SET EXERCISE: Reproduce the complete listing without any deviation.

DATA SECTION:
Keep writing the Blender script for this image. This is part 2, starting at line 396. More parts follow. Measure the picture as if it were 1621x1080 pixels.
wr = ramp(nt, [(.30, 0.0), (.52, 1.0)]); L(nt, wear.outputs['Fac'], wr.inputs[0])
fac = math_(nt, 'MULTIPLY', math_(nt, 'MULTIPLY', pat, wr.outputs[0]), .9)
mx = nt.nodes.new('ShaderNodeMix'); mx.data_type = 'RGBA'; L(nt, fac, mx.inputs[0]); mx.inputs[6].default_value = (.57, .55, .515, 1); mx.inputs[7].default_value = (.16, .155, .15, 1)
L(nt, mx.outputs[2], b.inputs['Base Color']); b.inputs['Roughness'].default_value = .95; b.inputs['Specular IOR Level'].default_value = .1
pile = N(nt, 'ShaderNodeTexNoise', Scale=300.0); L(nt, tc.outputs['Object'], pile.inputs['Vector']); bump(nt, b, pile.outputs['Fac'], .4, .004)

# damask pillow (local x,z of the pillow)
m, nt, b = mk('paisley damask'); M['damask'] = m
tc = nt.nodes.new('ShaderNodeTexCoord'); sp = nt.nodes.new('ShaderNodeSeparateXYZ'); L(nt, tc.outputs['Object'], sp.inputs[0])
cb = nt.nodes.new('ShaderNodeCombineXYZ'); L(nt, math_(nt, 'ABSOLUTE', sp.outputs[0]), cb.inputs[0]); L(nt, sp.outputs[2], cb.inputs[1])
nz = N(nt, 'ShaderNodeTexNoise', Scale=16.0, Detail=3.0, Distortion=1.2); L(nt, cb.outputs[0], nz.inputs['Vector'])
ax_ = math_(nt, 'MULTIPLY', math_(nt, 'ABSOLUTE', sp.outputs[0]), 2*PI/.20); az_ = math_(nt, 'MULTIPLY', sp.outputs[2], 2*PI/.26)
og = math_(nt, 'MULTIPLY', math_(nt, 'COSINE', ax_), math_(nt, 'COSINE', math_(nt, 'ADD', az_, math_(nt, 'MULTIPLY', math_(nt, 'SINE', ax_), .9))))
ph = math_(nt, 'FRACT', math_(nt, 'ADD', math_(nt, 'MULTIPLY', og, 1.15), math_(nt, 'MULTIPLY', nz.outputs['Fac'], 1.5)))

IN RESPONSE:
Keep writing the Blender script for this image. This is part 2, starting at line 396. More parts follow. Measure the picture as if it were 1621x1080 pixels.
wr = ramp(nt, [(.30, 0.0), (.52, 1.0)]); L(nt, wear.outputs['Fac'], wr.inputs[0])
fac = math_(nt, 'MULTIPLY', math_(nt, 'MULTIPLY', pat, wr.outputs[0]), .9)
mx = nt.nodes.new('ShaderNodeMix'); mx.data_type = 'RGBA'; L(nt, fac, mx.inputs[0]); mx.inputs[6].default_value = (.57, .55, .515, 1); mx.inputs[7].default_value = (.16, .155, .15, 1)
L(nt, mx.outputs[2], b.inputs['Base Color']); b.inputs['Roughness'].default_value = .95; b.inputs['Specular IOR Level'].default_value = .1
pile = N(nt, 'ShaderNodeTexNoise', Scale=300.0); L(nt, tc.outputs['Object'], pile.inputs['Vector']); bump(nt, b, pile.outputs['Fac'], .4, .004)

# damask pillow (local x,z of the pillow)
m, nt, b = mk('paisley damask'); M['damask'] = m
tc = nt.nodes.new('ShaderNodeTexCoord'); sp = nt.nodes.new('ShaderNodeSeparateXYZ'); L(nt, tc.outputs['Object'], sp.inputs[0])
cb = nt.nodes.new('ShaderNodeCombineXYZ'); L(nt, math_(nt, 'ABSOLUTE', sp.outputs[0]), cb.inputs[0]); L(nt, sp.outputs[2], cb.inputs[1])
nz = N(nt, 'ShaderNodeTexNoise', Scale=16.0, Detail=3.0, Distortion=1.2); L(nt, cb.outputs[0], nz.inputs['Vector'])
ax_ = math_(nt, 'MULTIPLY', math_(nt, 'ABSOLUTE', sp.outputs[0]), 2*PI/.20); az_ = math_(nt, 'MULTIPLY', sp.outputs[2], 2*PI/.26)
og = math_(nt, 'MULTIPLY', math_(nt, 'COSINE', ax_), math_(nt, 'COSINE', math_(nt, 'ADD', az_, math_(nt, 'MULTIPLY', math_(nt, 'SINE', ax_), .9))))
ph = math_(nt, 'FRACT', math_(nt, 'ADD', math_(nt, 'MULTIPLY', og, 1.15), math_(nt, 'MULTIPLY', nz.outputs['Fac'], 1.5)))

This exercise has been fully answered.